▸ The task
Set down each line of the material that follows, exactly, with no pictures.

▸ Data segment

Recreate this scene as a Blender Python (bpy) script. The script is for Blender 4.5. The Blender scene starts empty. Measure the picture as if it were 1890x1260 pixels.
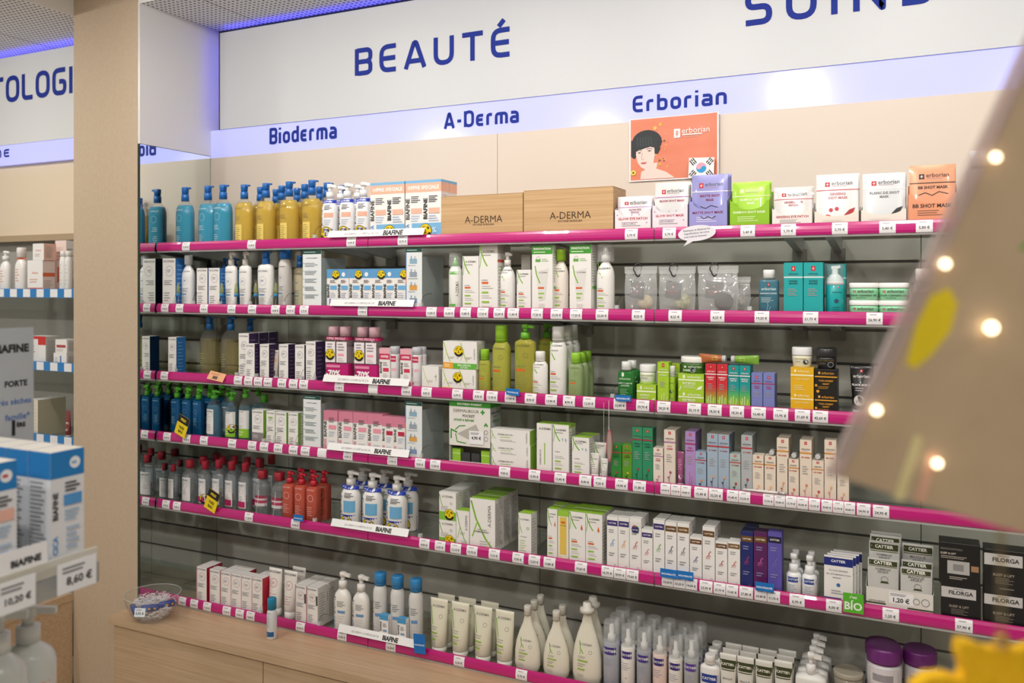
import bpy, math, random
from math import sin, cos, tan, atan, pi, radians
C = bpy.context.scene.collection
SC = bpy.context.scene
# ---------------------------------------------------------------- camera
F, CX, CY, H = 1575.0, 945.0, 528.0, 1.80      # focal length in pixels, principal point, eye height
TH = atan(755.0 / 1575.0)                       # yaw away from the shelf wall's normal
ST, CT = sin(TH), cos(TH)
cam = bpy.data.cameras.new('camera')
co = bpy.data.objects.new('camera', cam); C.objects.link(co)
co.location = (0, 0, H); co.rotation_euler = (pi / 2, 0, TH)
cam.sensor_fit = 'HORIZONTAL'; cam.sensor_width = 36.0; cam.lens = 36.0 * F / 1890.0
cam.shift_x = 0.0; cam.shift_y = -(630.0 - CY) / 1890.0
cam.clip_start = 0.05
cam.dof.use_dof = True; cam.dof.focus_distance = 2.75; cam.dof.aperture_fstop = 3.3
SC.camera = co
# ---------------------------------------------------------------- world, exposure
w = bpy.data.worlds.new('world'); SC.world = w; w.use_nodes = True
w.node_tree.nodes['Background'].inputs[0].default_value = (1.0, 0.95, 0.88, 1)
w.node_tree.nodes['Background'].inputs[1].default_value = 0.30
SC.view_settings.view_transform = 'Standard'; SC.view_settings.look = 'None'
SC.view_settings.gamma = 1.0; SC.view_settings.use_curve_mapping = False
SC.view_settings.exposure = 0.35
SC.cycles.max_bounces = 8; SC.cycles.transparent_max_bounces = 40
SC.cycles.caustics_reflective = False; SC.cycles.caustics_refractive = False
SC.cycles.sample_clamp_indirect = 4.0
# ceiling lamps that light the wall, added unseen fill lamps among them: (x, y, watts)
LAMPS = [(-2.45, 1.75, 5.4), (-1.65, 1.75, 5.4), (-0.85, 1.75, 5.4), (-0.05, 1.75, 5.4), (0.75, 1.75, 5.4),
         (-0.70, 0.19, 18), (-3.9, 1.6, 7), (-2.3, -0.6, 14.5), (0.7, -0.6, 14.5), (-0.8, -1.4, 14.5), (1.6, 0.6, 12), (-3.6, -0.4, 24)]  # sign-reflected lamp and bay lamp, then unseen room lamps added for frontal fill
LAMP_COL = (1.0, 0.955, 0.895)
# ---------------------------------------------------------------- pixel -> world helpers (photo frame 1890 x 1260)
def XA(px, D): return D * tan(atan((px - CX) / F) - TH)
def ZC(X, D): return D * CT - X * ST
def ZA(py, X, D): return H - (py - CY) * ZC(X, D) / F
def PT(px, py, zc):
    u = (px - CX) / F
    return (zc * (u * CT - ST), zc * (u * ST + CT), H - (py - CY) * zc / F)
# ---------------------------------------------------------------- materials
def lin(h):
    h = h.lstrip('#'); o = []
    for i in (0, 2, 4):
        c = int(h[i:i + 2], 16) / 255
        o.append(c / 12.92 if c <= .04045 else ((c + .055) / 1.055) ** 2.4)
    return (o[0], o[1], o[2], 1)
MATS = {}
def M(h, rough=.45, metal=0.0, emit=0.0, coat=0.0):
    k = (h, rough, metal, emit, coat)
    if k in MATS: return MATS[k]
    m = bpy.data.materials.new('paint_' + h.lstrip('#')); m.use_nodes = True
    b = m.node_tree.nodes['Principled BSDF']
    b.inputs['Base Color'].default_value = lin(h); b.inputs['Roughness'].default_value = rough
    b.inputs['Metallic'].default_value = metal; b.inputs['Coat Weight'].default_value = coat
    if emit:
        b.inputs['Emission Color'].default_value = lin(h); b.inputs['Emission Strength'].default_value = emit
    MATS[k] = m
    return m
def CLEAR(h='f4f8f6', opacity=.12, rough=.05, body='ffffff'):
    """clear plastic, thin glass or see-through liquid: a tinted transparent layer, some body colour and a fresnel gloss"""
    k = ('clear', h, opacity, rough, body)
    if k in MATS: return MATS[k]
    m = bpy.data.materials.new('clear_' + h); m.use_nodes = True
    t = m.node_tree; t.nodes.clear()
    out = t.nodes.new('ShaderNodeOutputMaterial'); tr = t.nodes.new('ShaderNodeBsdfTransparent')
    df = t.nodes.new('ShaderNodeBsdfDiffuse'); gl = t.nodes.new('ShaderNodeBsdfGlossy'); fr = t.nodes.new('ShaderNodeMath'); lw = t.nodes.new('ShaderNodeLayerWeight'); pw = t.nodes.new('ShaderNodeMath')
    m1 = t.nodes.new('ShaderNodeMixShader'); m2 = t.nodes.new('ShaderNodeMixShader')
    tr.inputs[0].default_value = lin(h); df.inputs[0].default_value = lin(body)
    gl.inputs['Roughness'].default_value = rough; lw.inputs[0].default_value = .5
    pw.operation = 'POWER'; pw.inputs[1].default_value = 5.0; t.links.new(lw.outputs['Facing'], pw.inputs[0])
    fr.operation = 'MULTIPLY_ADD'; fr.inputs[1].default_value = .75; fr.inputs[2].default_value = .045; t.links.new(pw.outputs[0], fr.inputs[0])
    m1.inputs[0].default_value = opacity
    t.links.new(tr.outputs[0], m1.inputs[1]); t.links.new(df.outputs[0], m1.inputs[2])
    t.links.new(fr.outputs[0], m2.inputs[0]); t.links.new(m1.outputs[0], m2.inputs[1]); t.links.new(gl.outputs[0], m2.inputs[2])
    t.links.new(m2.outputs[0], out.inputs[0])
    MATS[k] = m
    return m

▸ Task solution
Recreate this scene as a Blender Python (bpy) script. The script is for Blender 4.5. The Blender scene starts empty. Measure the picture as if it were 1890x1260 pixels.
import bpy, math, random
from math import sin, cos, tan, atan, pi, radians
C = bpy.context.scene.collection
SC = bpy.context.scene
# ---------------------------------------------------------------- camera
F, CX, CY, H = 1575.0, 945.0, 528.0, 1.80      # focal length in pixels, principal point, eye height
TH = atan(755.0 / 1575.0)                       # yaw away from the shelf wall's normal
ST, CT = sin(TH), cos(TH)
cam = bpy.data.cameras.new('camera')
co = bpy.data.objects.new('camera', cam); C.objects.link(co)
co.location = (0, 0, H); co.rotation_euler = (pi / 2, 0, TH)
cam.sensor_fit = 'HORIZONTAL'; cam.sensor_width = 36.0; cam.lens = 36.0 * F / 1890.0
cam.shift_x = 0.0; cam.shift_y = -(630.0 - CY) / 1890.0
cam.clip_start = 0.05
cam.dof.use_dof = True; cam.dof.focus_distance = 2.75; cam.dof.aperture_fstop = 3.3
SC.camera = co
# ---------------------------------------------------------------- world, exposure
w = bpy.data.worlds.new('world'); SC.world = w; w.use_nodes = True
w.node_tree.nodes['Background'].inputs[0].default_value = (1.0, 0.95, 0.88, 1)
w.node_tree.nodes['Background'].inputs[1].default_value = 0.30
SC.view_settings.view_transform = 'Standard'; SC.view_settings.look = 'None'
SC.view_settings.gamma = 1.0; SC.view_settings.use_curve_mapping = False
SC.view_settings.exposure = 0.35
SC.cycles.max_bounces = 8; SC.cycles.transparent_max_bounces = 40
SC.cycles.caustics_reflective = False; SC.cycles.caustics_refractive = False
SC.cycles.sample_clamp_indirect = 4.0
# ceiling lamps that light the wall, added unseen fill lamps among them: (x, y, watts)
LAMPS = [(-2.45, 1.75, 5.4), (-1.65, 1.75, 5.4), (-0.85, 1.75, 5.4), (-0.05, 1.75, 5.4), (0.75, 1.75, 5.4),
         (-0.70, 0.19, 18), (-3.9, 1.6, 7), (-2.3, -0.6, 14.5), (0.7, -0.6, 14.5), (-0.8, -1.4, 14.5), (1.6, 0.6, 12), (-3.6, -0.4, 24)]  # sign-reflected lamp and bay lamp, then unseen room lamps added for frontal fill
LAMP_COL = (1.0, 0.955, 0.895)
# ---------------------------------------------------------------- pixel -> world helpers (photo frame 1890 x 1260)
def XA(px, D): return D * tan(atan((px - CX) / F) - TH)
def ZC(X, D): return D * CT - X * ST
def ZA(py, X, D): return H - (py - CY) * ZC(X, D) / F
def PT(px, py, zc):
    u = (px - CX) / F
    return (zc * (u * CT - ST), zc * (u * ST + CT), H - (py - CY) * zc / F)
# ---------------------------------------------------------------- materials
def lin(h):
    h = h.lstrip('#'); o = []
    for i in (0, 2, 4):
        c = int(h[i:i + 2], 16) / 255
        o.append(c / 12.92 if c <= .04045 else ((c + .055) / 1.055) ** 2.4)
    return (o[0], o[1], o[2], 1)
MATS = {}
def M(h, rough=.45, metal=0.0, emit=0.0, coat=0.0):
    k = (h, rough, metal, emit, coat)
    if k in MATS: return MATS[k]
    m = bpy.data.materials.new('paint_' + h.lstrip('#')); m.use_nodes = True
    b = m.node_tree.nodes['Principled BSDF']
    b.inputs['Base Color'].default_value = lin(h); b.inputs['Roughness'].default_value = rough
    b.inputs['Metallic'].default_value = metal; b.inputs['Coat Weight'].default_value = coat
    if emit:
        b.inputs['Emission Color'].default_value = lin(h); b.inputs['Emission Strength'].default_value = emit
    MATS[k] = m
    return m
def CLEAR(h='f4f8f6', opacity=.12, rough=.05, body='ffffff'):
    """clear plastic, thin glass or see-through liquid: a tinted transparent layer, some body colour and a fresnel gloss"""
    k = ('clear', h, opacity, rough, body)
    if k in MATS: return MATS[k]
    m = bpy.data.materials.new('clear_' + h); m.use_nodes = True
    t = m.node_tree; t.nodes.clear()
    out = t.nodes.new('ShaderNodeOutputMaterial'); tr = t.nodes.new('ShaderNodeBsdfTransparent')
    df = t.nodes.new('ShaderNodeBsdfDiffuse'); gl = t.nodes.new('ShaderNodeBsdfGlossy'); fr = t.nodes.new('ShaderNodeMath'); lw = t.nodes.new('ShaderNodeLayerWeight'); pw = t.nodes.new('ShaderNodeMath')
    m1 = t.nodes.new('ShaderNodeMixShader'); m2 = t.nodes.new('ShaderNodeMixShader')
    tr.inputs[0].default_value = lin(h); df.inputs[0].default_value = lin(body)
    gl.inputs['Roughness'].default_value = rough; lw.inputs[0].default_value = .5
    pw.operation = 'POWER'; pw.inputs[1].default_value = 5.0; t.links.new(lw.outputs['Facing'], pw.inputs[0])
    fr.operation = 'MULTIPLY_ADD'; fr.inputs[1].default_value = .75; fr.inputs[2].default_value = .045; t.links.new(pw.outputs[0], fr.inputs[0])
    m1.inputs[0].default_value = opacity
    t.links.new(tr.outputs[0], m1.inputs[1]); t.links.new(df.outputs[0], m1.inputs[2])
    t.links.new(fr.outputs[0], m2.inputs[0]); t.links.new(m1.outputs[0], m2.inputs[1]); t.links.new(gl.outputs[0], m2.inputs[2])
    t.links.new(m2.outputs[0], out.inputs[0])
    MATS[k] = m
    return m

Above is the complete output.